ワダチ (小学館文庫)
評価 : (5.0点)

「おいどん」と言えば、松本零士の持ちキャラの中でも「大四畳半大物語」「男おいどん」そしてこの「ワダチ」の主人公を務める人気キャラである。
「銀河鉄道999」にもゲスト出演しており、その際の名前は足立太であったと思うが、それは「男おいどん」のときの名前である。松本本人の談では、初登場は「大四畳半大物語」の大山昇太(おおやまのぼった)であったらしいが、本作でのおいどんの名前はタイトルどおり山本轍という。名前は違うが、それぞれのキャラ設定に特に違いはない。
「男おいどん」も途中までしか読んでないのだが、終盤は唐突にSFになるらしい。本作は、最初からSFとして描かれている。地球がもう危ないので、密かに亡命者を世界中から集めて外宇宙の惑星に移民させよう、というお話。
とにかく、松本零士の敗戦国コンプレックスというか、アメリカ嫌いが匂い立つほどに色濃く描かれていて、更に言うとイケメンに対するルサンチマンも凄い。

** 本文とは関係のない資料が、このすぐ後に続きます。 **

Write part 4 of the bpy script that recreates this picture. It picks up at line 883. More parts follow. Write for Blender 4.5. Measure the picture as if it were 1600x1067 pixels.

あらゆる嫉妬の対象への恨み辛みを、本作の副主人公とも言える博士に吐き出させている感じ。
その博士の凶行をギリギリのところでおいどんが止めるのだが、その後のおいどんの台詞がまたいい。

「おいどんだって、したり顔で偉そうなことぬかしよる奴ら全員ぶち殺したらどんなにスカッとするか、毎晩毎晩考えとった!」

といった感じ。でも、実は松本零士は女性にモテていたらしい。